El título de “Emperador” no pertenece a Beethoven, sino al editor inglés Johann
Cramer, quien lo publicó en Londres luego de su estreno por la Gewandhaus de Leipzig en 1811. Desde los
acordes del Allegro inicial, el
último de los conciertos escritos por el genio de Bonn sonó magistralmente,
respetando los tempi y los tres temas
del 1° movimiento. Lavandera sorprendió dirigiendo de memoria y dando
perfectamente las entradas a cada uno de los grupos de instrumentos al mismo
tiempo que interpretaba sus solos, que fueron
ejecutados con su habitual maestría y su técnica impecable. Esto se notó aún más en el tercer tema
–introducido por el piano hacia el final del movimiento-, caracterizado por su
virtuosismo y por ser vibrante (cualidades que Lavandera cumplió eficazmente).

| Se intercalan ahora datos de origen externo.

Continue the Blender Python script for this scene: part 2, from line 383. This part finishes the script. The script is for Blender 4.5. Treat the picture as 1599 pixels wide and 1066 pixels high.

Como no podía ser de otra manera, el lirismo típico del 2° movimiento (Adagio un poco mosso) fue sublime, al
igual que la coda que anuncia –de manera
attaca- al Rondó- Allegro ma non tanto final. Mientras que la parte solista
estuvo maravillosamente ejecutada desde el principio hasta el final, no
obstante, hubo un ligero desacople entre solista y orquesta previo a la
capitulación final. Probablemente, pudo haberse apurado un tanto en la
marcación del tiempo correspondiente, pero en líneas generales, la orquesta
supo acompañar perfectamente al solista y todos los instrumentistas
desarrollaron una muy buna labor. Si Lavandera no podía dar una entrada, el concertino Gustavo Mulé sí lo hizo en
tiempo y en forma, constituyendo una dupla perfecta. De todos modos, no fue
motivo para desmerecer todo lo actuado hasta ese momento, sino todo lo
contrario, ya que el público estalló en aplausos hacia el final, en un teatro
prácticamente colmado de gente.
El célebre Concierto n° 2 en Fa menor, Op. 21 data de 1829 y fue estrenado por
el mismo Chopin en Varsovia al año siguiente. En realidad, fue compuesto antes
que su homónimo en Mi menor y también consta de tres movimientos. El primero de
ellos (Maestoso) está escrito en
forma sonata y posee una amplia introducción orquestal, donde se exponen los
dos temas principales: el primero, más lírico –desarrollado por la orquesta- y
el segundo, de carácter íntimo –desarrollado por el solista-. Luego de un fortissimo, el piano toma el comando y
ya será el protagonista hasta el final. Para un pianista de los quilates de
Horacio Lavandera, fue como un guante que le calzó perfectamente bien, ya que
pudo hacer gala de su técnica y su brillante interpretación. Se lo apreció más
aplomado y seguro como director en este concierto que en el de Beethoven,
logrando un espléndido equilibrio sonoro entre piano y orquesta y respetando
perfectamente los tempi. El
maravilloso tema romántico del 2° movimiento (Larghetto) encontró en Lavandera a un intérprete ideal, ya que
supo conjugar los momentos de mayor dramatismo con el cantábile y la connotación erótica de la melodía (hay que recordar
que Chopin se lo dedicó a su amada, Konstanza Gladkowska, antes de abandonar su
Polonia natal). El tercer movimiento (Allegro
vivace) está escrito en forma de rondó
y también tiene dos melodías principales, de las cuales, la última es una mazurka, que fue interpretada según la
mejor tradición romántica polaca, donde el piano juega con la orquesta para
cerrar con un brillante moto perpetuo final,
que la misma supo ejecutar magníficamente bien. Una versión memorable desde
todo punto de vista, que encontró su
correlato en los numerosos vítores y el aplauso unánime del público al final
del concierto.
Naturalmente, no faltaron los bises y ante el aplauso sostenido por parte del público. Horacio
Lavandera decidió brindar uno junto a la orquesta, y el otro, como solista: el
último movimiento del Concierto para
piano n° 3 en Do menor, Op.37 de Beethoven (Rondó- Allegro), donde tanto el solista como la orquesta se
lucieron en una versión excelsa, caracterizada por respetar perfectamente los tempi y por la soberbia interpretación de la cadencia por parte del solista, que
cerró el recital con una monumental variación para piano de Libertango, de Astor Piazzolla. Tanto Lavandera
como los músicos se retiraron ovacionados y se lo vio profundamente conmovido y
feliz por el suceso alcanzado. Ha
crecido como director orquestal y ha demostrado con creces que puede ejercer
ambas funciones a la vez. Y, al igual que varios de sus colegas –Leopold Hager,
Andras Schiff y Daniel Barenboim, entre tantos otros- ha decidido incursionar
en este nuevo rol. ¿Quién dice que en el día de mañana no se transforme en un
gran director de orquesta sinfónica?... Sólo es cuestión de tiempo.